ETFC – Last week online brokerage E*Trade reported plans to close down its institutional trading division in Asia, less than a month after reporting its first quarterly loss in 5 years. A look at the option action in E*Trade shows the company’s options among the most liquid series according to our market scanners. Shares are down 5% to $8.95 – pulling below the broader financial sector and breaking below the floor of its prior 52-week low. Option traders appear to be availing themselves of the elevated premiums afforded by 81% implied volatility (versus 63% historic) to sell the December 9/10 strangle in anticipation of a leveling of volatility over the next 6 weeks as shares remain hemmed between those two low strike prices. For more bullish positioning – and cautious at that – traders are looking all the way to the April contract, where we observed fresh call-spread positioning between the 10 and 15 strikes. These April 15 calls were sold to the bid for $0.65 in what looks like a trader establishing an upside cap on any upside even if shares break above $10 next spring.

AIG – Shares in leading insurer AIG bucked the trend in financials, giving back marginal early gains to trade flat at $59.93 following reports that former chairman and CEO Hank Greenberg is planning to contact shareholders to drum up interest in possible asset sales and management reorganization, per a morning dispatch from Bloomberg News. Greenberg still controls more than 11 percent of AIG, which is due to report earnings on Wednesday. While premiums on the call side rose marginally higher on the share price gain, much of the order flow in AIG calls is going to sellers. Implied volatility on AIG options is sharply elevated ahead of earnings, currently topping 51% against a historic reading of 31%.

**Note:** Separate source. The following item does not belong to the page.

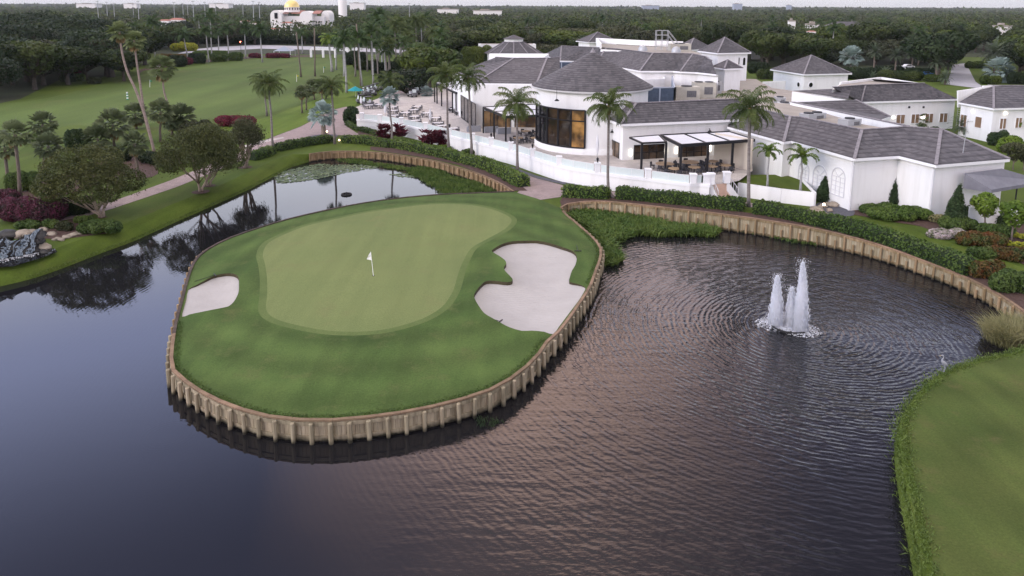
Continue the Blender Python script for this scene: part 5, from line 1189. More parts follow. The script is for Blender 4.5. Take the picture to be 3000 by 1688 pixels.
def shrub_mesh(name, lobes, nleaf, leaf, leafm, loc, core=True, jit=0.7):
    Pt, Nn = shell_points(lobes, nleaf); k = Pt[:, 2] > 0.02; Vv, Ff = leaf_quads(Pt[k], Nn[k], leaf, jit)
    mats = [M[leafm], M['hedgecore']]; mi = [0]*len(Ff)
    if core:
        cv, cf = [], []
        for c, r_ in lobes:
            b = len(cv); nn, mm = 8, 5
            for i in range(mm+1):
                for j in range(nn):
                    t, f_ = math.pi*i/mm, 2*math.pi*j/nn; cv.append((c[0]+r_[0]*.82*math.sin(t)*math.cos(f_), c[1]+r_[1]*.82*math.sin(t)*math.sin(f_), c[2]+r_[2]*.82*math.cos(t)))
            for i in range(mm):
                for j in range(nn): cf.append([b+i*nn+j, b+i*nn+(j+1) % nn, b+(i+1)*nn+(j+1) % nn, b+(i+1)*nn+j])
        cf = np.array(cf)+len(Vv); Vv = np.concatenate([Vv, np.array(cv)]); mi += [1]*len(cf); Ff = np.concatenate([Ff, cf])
    me = bpy.data.meshes.new(name); me.from_pydata(Vv.tolist(), [], Ff.tolist())
    for m_ in mats: me.materials.append(m_)
    me.polygons.foreach_set('material_index', mi); me.update(); o = link_mesh(name, me); o.location = loc; return o
def bush(name, label, cat, px, py, wpx, hpx, leafm='shrub', nl=6, leaf=0.16, dens=260, z=0.0, depth=0.8, group=None):
    p = at(px, py, z); s = ppm(p); w_, h_ = wpx/s, hpx/s; rs = nrs; L = []
    for i in range(nl):
        u = (i+0.5)/nl-0.5; r_ = w_/nl*(0.75+0.3*rs.rand())+w_*0.08; L.append(((u*w_*0.85, (rs.rand()-.5)*w_*depth*0.35, h_*(0.42+.1*rs.rand())), (r_, r_*depth+0.1, h_*(0.45+.12*rs.rand()))))
    n = int(dens*sum(4*(a[1][0]*a[1][1]+a[1][0]*a[1][2]+a[1][1]*a[1][2]) for a in L)*0.10/(leaf*leaf*10))
    return tag(shrub_mesh(name, L, max(150, n), leaf, leafm, (p.x, p.y, z)), label, cat, group)
H_ = lambda pts: smooth_line([at(x, y) for x, y in pts], 4)
HG = 'clipped green hedges beside the path and ponds'
hedge('hedge', 'short clipped hedge at the foot of the slim palm by the paver path', H_([(738, 470), (770, 461), (795, 450)]), 1.7, 1.25, group=HG)
hedge('hedge', 'long clipped hedge between the mown lawn and the silver palm roundabout', H_([(812, 443), (860, 433), (915, 424), (972, 417)]), 1.6, 1.2, group=HG)
hedge('hedge', 'clipped hedge above the left end of the back bulkhead, ending at a thin palm', H_([(1005, 417), (1060, 420), (1110, 427), (1146, 432)]), 1.7, 1.2, group=HG)
hedge('hedge', 'longest clipped hedge above the lily pond bulkhead below the white terrace wall', H_([(1158, 431), (1230, 445), (1300, 460), (1370, 478), (1420, 492), (1470, 512), (1505, 532), (1535, 548)]), 2.0, 1.25, group=HG)
hedge('hedge', 'dark clipped hedge at the corner of the fountain pond left of the leaning palm', H_([(1650, 575), (1700, 577), (1750, 579), (1783, 582)]), 1.5, 1.3, group=HG)
hedge('hedge', 'clipped hedge in front of the curved white wall between two palms at the fountain pond', H_([(1806, 580), (1900, 588), (2000, 598), (2100, 609), (2178, 617)]), 1.5, 1.3, group=HG)
hedge('hedge', 'very long hedge above the pale bulkhead running to the right edge', H_([(2208, 622), (2300, 637), (2400, 660), (2500, 684), (2580, 706), (2660, 733), (2740, 764), (2800, 788), (2845, 808)]), 1.7, 1.3, group=HG, wob=.2)
HW = 'low dark hedges along the white walls'
hedge('hedge', 'low dark hedge in the inner corner of the white wing behind the burgundy shrub', H_([(2500, 613), (2540, 606), (2580, 600), (2640, 600), (2690, 618)]), .9, 1.0, leafm='cone', group=HW)
hedge('hedge', 'low dark hedge at the foot of the wall behind the rightmost clipped cone tree', H_([(2708, 630), (2760, 628), (2830, 632), (2900, 650), (2960, 668)]), 1.0, 1.0, leafm='cone', group=HW)
hedge('hedge', 'low green hedge at the turn of the paver path beside the terrace wall end', H_([(1018, 366), (1040, 379), (1075, 388), (1120, 402)]), .9, .7, leafm='shrub', group=HW)
bush('shrub', 'rounded bush at the left corner where the red hedge meets the rockery', 'shrub', 2890, 812, 90, 50, 'orange', 5)
bush('shrub', 'dark olive bush at the right edge above the bulkhead', 'shrub', 2960, 850, 110, 62, 'shrub', 5)
bush('shrub', 'wide green bush on the slope at the far right, above the olive bush', 'shrub', 2880, 760, 70, 36, 'shrub', 4)
# ------------------------------------------------------------------ palms
def np_obj(name, V, F, mats, mi=None):
    o = np_mesh(name, np.concatenate(V), F, mats, None, mi); me = o.data; bpy.data.objects.remove(o); return me
def feather_crown(name, nf, length, droop, leafl, leafm, seed, elev=(70, -25), width=0.07, pairs=22, vee=0.55, skirt=0, hang=0.55):
    """fronds: a curved rib with leaflets on both sides"""
    rs = np.random.RandomState(seed); V, F, mi = [], [], []; nv = 0
    def quad(a, b, c, d, m_=0):
        nonlocal nv
        V.append(np.array([a, b, c, d])); F.append([nv, nv+1, nv+2, nv+3]); mi.append(m_); nv += 4
    tot = nf+skirt
    for k in range(tot):
        dead = k >= nf; t = (k if not dead else k-nf)/max(1, (nf if not dead else skirt)-1)
        el = math.radians(elev[0]+(elev[1]-elev[0])*t**0.85+rs.uniform(-7, 7)) if not dead else math.radians(-55-20*rs.rand())
        az = k*2.39996+rs.uniform(-.25, .25); L = length*rs.uniform(0.88, 1.1)*(0.75+0.25*math.sin(math.pi*min(1, t+0.25))); L *= 0.7 if dead else 1
        dirh = np.array([math.cos(az), math.sin(az), 0.0]); p = np.zeros(3); e = el; pts = [p.copy()]; tang = []
        ns = 12
        for s in range(ns):
            d = dirh*math.cos(e)+np.array([0, 0, math.sin(e)]); tang.append(d); p = p+d*L/ns; pts.append(p.copy()); e -= math.radians(droop)/ns*(0.35+1.3*s/ns)*(1 if not dead else .3)
        tang.append(tang[-1]); side = np.array([-math.sin(az), math.cos(az), 0.0]); m_ = 1 if dead else 0
        for s in range(ns):
            w_ = 0.035*(1-s/ns)+0.008; up = np.cross(side, tang[s]); quad(pts[s]-side*w_, pts[s]+side*w_, pts[s+1]+side*w_*.85, pts[s+1]-side*w_*.85, m_)
        for j in range(pairs):
            u = 0.10+0.90*(j+rs.rand()*.6)/pairs; x = u*ns; i = min(ns-1, int(x)); c = pts[i]+(pts[i+1]-pts[i])*(x-i); tg = tang[i]; up = np.cross(tg, side); up = up if up[2] > 0 else -up
            ll = leafl*math.sin(math.pi*(0.12+0.83*u))**0.7*rs.uniform(.85, 1.1)
            for sg in (-1, 1):
                d = side*sg*0.85+tg*(0.45+.3*u)+up*vee*(rs.rand()*.7+.1); d /= np.linalg.norm(d); mid = c+d*ll*0.5; e2 = c+d*ll+np.array([0, 0, -1])*ll*hang*(0.5+rs.rand()*.6)
                wv = tg*width; quad(c-wv*.6, c+wv*.6, mid+wv, mid-wv, m_); quad(mid-wv, mid+wv, e2+wv*.15, e2-wv*.15, m_)
    return np_obj(name, V, np.array(F), [M[leafm], M['straw']], mi)
def fan_crown(name, nf, stalk, fan, leafm, seed, elev=(85, -50), seg=11, skirt=0, fold=0.35):
    rs = np.random.RandomState(seed); V, F, mi = [], [], []; nv = 0
    def quad(a, b, c, d, m_=0):
        nonlocal nv
        V.append(np.array([a, b, c, d])); F.append([nv, nv+1, nv+2, nv+3]); mi.append(m_); nv += 4
    for k in range(nf+skirt):
        dead = k >= nf; t = k/max(1, nf-1); az = k*2.39996+rs.uniform(-.2, .2); el = math.radians(elev[0]+(elev[1]-elev[0])*t+rs.uniform(-8, 8)) if not dead else math.radians(-62-18*rs.rand())
        d = np.array([math.cos(az)*math.cos(el), math.sin(az)*math.cos(el), math.sin(el)]); side = np.array([-math.sin(az), math.cos(az), 0.0]); up = np.cross(d, side); L = stalk*rs.uniform(.8, 1.15)
        c = d*L+np.array([0, 0, -0.06*L]); quad(side*-.02, side*.02, c+side*.015, c-side*.015, 1 if dead else 0); fr = fan*rs.uniform(.85, 1.1)*(0.7 if dead else 1); roll = rs.uniform(-.5, .5)
        s2 = side*math.cos(roll)+up*math.sin(roll); u2 = np.cross(d, s2)
        for j in range(seg):
            th = (j/(seg-1)-.5)*math.radians(230); dr = d*math.cos(th)+s2*math.sin(th); pp = np.cross(u2, dr)
            rl = fr*(0.72+0.28*math.cos(th)); mid = c+dr*rl*.55+u2*fold*rl*.25*(0.4+abs(math.sin(th))); e = c+dr*rl+np.array([0, 0, -1])*rl*(.10+.14*rs.rand())+u2*fold*rl*.3*abs(math.sin(th))
            w1 = pp*rl*.17; quad(c, mid-w1, e, mid+w1, 1 if dead else 0)
    return np_obj(name, V, np.array(F), [M[leafm], M['straw']], mi)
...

FXI – iShares FTSE/Xinhua China 25. Shares in the Chinese ETF took a double-beating Monday. First, Asian investors became more concerned with contagion stemming from U.S. subprime despite Friday’s turnaround into the closing bell. Second, Chinese authorities muddied the picture for local investors who have hitherto been piling into Hong Kong shares to take advantage of greater liquidity and an exposure to international investor demand, ill-afforded on the mainland. The FXI ETF shed 9% Monday to stand at $189.40, hurting investments in the fund, which includes shares of China Mobile, PetroChina and China Life Insurance. Comments at the weekend seemed to put a timeless hold on fulfilling the conditions necessary for Chinese investors to be able to deal directly with Hong Kong. In today’s options trading on the ETF, although there was a clear rise in put trading on the shares, where puts outnumbered calls by a factor of 1.6, it was far from clear that investors shares the pessimism as apparent in today’s share price weakness. In the November contract, there was decent volume traded at either side of the current share price ($193.01). Bothe the 200 and 184 strikes appeared to trade most heavily to the bid, indicating that traders were selling the contract. This could be positioning in a straddle combination where investors try to “pin-down” the price action into expiration hoping that prices will soon settle and remain where they are. At the 190 strike option buyers were seen buying puts in what was the most active volume of the day. At the 205 strike, there was also decent volume in the puts, and this may well have been profit taking on long bearish positions.